The movie goes through its paces until the last 15 minutes, when it makes some choices that utterly derail it. The first is the return of the original three Ghostbusters. I’ll admit that I perked up when I saw Dan Aykroyd, Bill Murray and Ernie Hudson donning their proton packs and jumpsuits one last time. But it’s as if Reitman told them to just show up and “do the thing.” Ray gives a riff on his lengthy cease and desist speech from the first film. Murray spouts some one-liners. Gozer asks if Ray’s a god and, of course, this time he says yes. The movie so predictably follows the template of the original that there are no surprises; just slavish regurgitations. It’s watered-down, and not helped by the fact that none of the three look particularly enthused to return to their old roles.

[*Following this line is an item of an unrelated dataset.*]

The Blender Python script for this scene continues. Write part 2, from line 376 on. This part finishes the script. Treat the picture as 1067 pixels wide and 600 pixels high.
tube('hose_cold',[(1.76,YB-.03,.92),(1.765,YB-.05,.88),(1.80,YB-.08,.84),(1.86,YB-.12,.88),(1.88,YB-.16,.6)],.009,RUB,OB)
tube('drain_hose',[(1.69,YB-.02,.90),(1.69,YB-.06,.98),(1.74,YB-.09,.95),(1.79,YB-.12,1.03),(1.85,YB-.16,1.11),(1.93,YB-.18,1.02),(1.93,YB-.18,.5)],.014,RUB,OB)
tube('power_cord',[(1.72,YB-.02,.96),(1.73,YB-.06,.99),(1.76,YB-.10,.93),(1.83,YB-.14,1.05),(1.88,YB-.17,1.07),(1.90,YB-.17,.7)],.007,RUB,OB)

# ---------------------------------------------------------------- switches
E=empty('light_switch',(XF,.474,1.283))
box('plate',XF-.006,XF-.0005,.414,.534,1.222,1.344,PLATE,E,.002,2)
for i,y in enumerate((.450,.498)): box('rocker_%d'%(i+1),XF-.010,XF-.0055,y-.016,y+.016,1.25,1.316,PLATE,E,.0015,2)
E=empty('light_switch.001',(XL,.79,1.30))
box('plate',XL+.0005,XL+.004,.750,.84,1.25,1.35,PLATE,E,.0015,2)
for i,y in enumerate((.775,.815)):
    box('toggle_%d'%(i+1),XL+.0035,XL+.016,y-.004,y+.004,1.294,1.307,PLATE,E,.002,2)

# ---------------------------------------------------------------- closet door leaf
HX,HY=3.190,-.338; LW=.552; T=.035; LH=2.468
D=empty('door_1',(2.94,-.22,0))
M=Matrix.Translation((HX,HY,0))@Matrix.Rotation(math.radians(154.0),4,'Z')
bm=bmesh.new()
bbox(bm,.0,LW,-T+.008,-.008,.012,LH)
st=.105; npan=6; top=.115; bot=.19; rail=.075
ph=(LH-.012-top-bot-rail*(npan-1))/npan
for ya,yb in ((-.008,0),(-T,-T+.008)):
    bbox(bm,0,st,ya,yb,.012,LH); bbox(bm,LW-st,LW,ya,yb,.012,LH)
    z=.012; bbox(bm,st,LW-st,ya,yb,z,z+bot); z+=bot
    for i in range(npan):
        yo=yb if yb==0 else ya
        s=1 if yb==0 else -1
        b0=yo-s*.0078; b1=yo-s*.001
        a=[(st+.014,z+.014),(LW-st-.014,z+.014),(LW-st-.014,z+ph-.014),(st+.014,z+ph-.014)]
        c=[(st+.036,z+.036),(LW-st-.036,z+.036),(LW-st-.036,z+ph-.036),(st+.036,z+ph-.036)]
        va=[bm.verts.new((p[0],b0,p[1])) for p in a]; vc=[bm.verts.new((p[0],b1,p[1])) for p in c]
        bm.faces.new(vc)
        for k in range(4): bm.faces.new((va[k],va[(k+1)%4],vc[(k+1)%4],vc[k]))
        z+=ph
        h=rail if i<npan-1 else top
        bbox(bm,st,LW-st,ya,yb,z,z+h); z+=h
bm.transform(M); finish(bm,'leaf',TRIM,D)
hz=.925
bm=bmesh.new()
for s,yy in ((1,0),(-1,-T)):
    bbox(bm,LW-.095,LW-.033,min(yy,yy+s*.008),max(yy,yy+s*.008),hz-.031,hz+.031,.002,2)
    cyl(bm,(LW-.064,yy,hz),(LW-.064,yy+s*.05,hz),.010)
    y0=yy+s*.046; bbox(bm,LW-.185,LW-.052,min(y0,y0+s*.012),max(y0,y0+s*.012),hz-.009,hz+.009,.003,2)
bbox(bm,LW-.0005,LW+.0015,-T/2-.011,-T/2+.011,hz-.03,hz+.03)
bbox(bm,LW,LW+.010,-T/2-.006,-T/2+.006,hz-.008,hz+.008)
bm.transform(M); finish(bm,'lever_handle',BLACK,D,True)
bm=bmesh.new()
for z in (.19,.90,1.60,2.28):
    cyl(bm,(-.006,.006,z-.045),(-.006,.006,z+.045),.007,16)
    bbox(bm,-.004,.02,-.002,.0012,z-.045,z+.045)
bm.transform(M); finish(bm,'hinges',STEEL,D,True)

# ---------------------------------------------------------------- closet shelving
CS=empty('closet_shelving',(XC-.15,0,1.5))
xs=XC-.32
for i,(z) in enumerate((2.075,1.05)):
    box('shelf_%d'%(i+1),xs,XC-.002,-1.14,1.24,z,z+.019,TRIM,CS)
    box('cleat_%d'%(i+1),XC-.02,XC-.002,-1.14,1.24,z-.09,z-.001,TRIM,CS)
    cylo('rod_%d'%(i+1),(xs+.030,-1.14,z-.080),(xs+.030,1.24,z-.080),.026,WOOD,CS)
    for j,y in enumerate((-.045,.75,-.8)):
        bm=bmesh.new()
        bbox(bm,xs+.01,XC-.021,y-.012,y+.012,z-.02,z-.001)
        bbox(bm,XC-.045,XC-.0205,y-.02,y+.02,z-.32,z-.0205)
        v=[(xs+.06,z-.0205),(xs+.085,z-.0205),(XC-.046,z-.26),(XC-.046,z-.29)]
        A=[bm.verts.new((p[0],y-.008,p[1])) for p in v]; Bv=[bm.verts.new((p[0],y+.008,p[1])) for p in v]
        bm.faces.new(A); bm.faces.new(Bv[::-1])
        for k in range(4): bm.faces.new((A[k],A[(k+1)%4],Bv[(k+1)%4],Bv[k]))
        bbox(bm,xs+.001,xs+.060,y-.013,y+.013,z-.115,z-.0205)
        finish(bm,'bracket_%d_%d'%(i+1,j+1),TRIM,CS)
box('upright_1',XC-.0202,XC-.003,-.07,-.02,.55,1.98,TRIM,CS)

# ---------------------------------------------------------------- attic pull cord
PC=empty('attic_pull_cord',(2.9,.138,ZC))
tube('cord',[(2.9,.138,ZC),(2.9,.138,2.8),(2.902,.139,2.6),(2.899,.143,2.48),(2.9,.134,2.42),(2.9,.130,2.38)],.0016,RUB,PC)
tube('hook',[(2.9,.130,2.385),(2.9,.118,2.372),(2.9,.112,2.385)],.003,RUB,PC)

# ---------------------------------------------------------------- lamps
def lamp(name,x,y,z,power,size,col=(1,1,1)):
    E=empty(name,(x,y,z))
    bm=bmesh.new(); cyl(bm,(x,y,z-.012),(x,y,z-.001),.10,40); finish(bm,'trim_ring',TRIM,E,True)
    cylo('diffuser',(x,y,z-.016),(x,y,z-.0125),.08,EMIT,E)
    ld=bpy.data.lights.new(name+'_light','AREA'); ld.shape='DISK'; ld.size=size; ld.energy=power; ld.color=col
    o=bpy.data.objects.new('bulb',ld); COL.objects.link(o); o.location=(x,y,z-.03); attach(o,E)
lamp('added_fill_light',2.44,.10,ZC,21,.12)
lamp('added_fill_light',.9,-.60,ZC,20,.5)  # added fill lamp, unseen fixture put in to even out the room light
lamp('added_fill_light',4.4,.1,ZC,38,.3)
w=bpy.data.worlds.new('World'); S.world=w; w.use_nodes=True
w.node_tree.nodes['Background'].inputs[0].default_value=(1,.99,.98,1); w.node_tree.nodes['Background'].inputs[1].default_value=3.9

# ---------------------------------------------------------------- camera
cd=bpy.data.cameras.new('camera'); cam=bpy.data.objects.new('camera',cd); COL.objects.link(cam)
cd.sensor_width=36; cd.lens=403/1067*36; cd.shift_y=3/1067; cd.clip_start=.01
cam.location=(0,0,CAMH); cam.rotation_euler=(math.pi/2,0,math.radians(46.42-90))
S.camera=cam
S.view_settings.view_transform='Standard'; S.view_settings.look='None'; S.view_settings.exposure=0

And then the film goes one more and gives us a CGI Harold Ramis for a truly ghoulish (and not in the right way) finale. Ramis has been dead for seven years, and I’ll never think it’s a wise or ethical choice to bring back a dead actor just to further some intellectual property. Until then, the film’s done an admirable job of honoring Egon by having his ghost invisibly guide Phoebe and even have a touching moment with his own daughter. And maybe I’d excuse a quick shot of a ghostly hand guiding Phoebe’s proton blaster. But the film lingers, making sure we get a shot of all four Ghostbusters together; Aykroyd and Murray, in particular, seem embarrassed to be part of this resurrection. When Egon E.T. 's into the sky in the film’s finale, the attempts to wrest tears feel cynical and gross, utterly divorced from the very non-emotional template of the first movie.
But then, of course, they give Ray Parker Jr.’s song a spin over the end credits* so that we can remember how great it is and how much fun we had in the 1980s. Yay, nostalgia!
Maybe it’s just a time to put a pin in this franchise. As I said before, the first works despite itself. A sequel, a remake and a legacy sequel all kind of prove that the lightning in a bottle of that first movie can’t be recaptured, and while there are hints that this could continue on in future films, I don’t trust that anyone would do anything new or different with it. They may not be afraid of no ghosts, but they’re definitely being haunted by that first movie.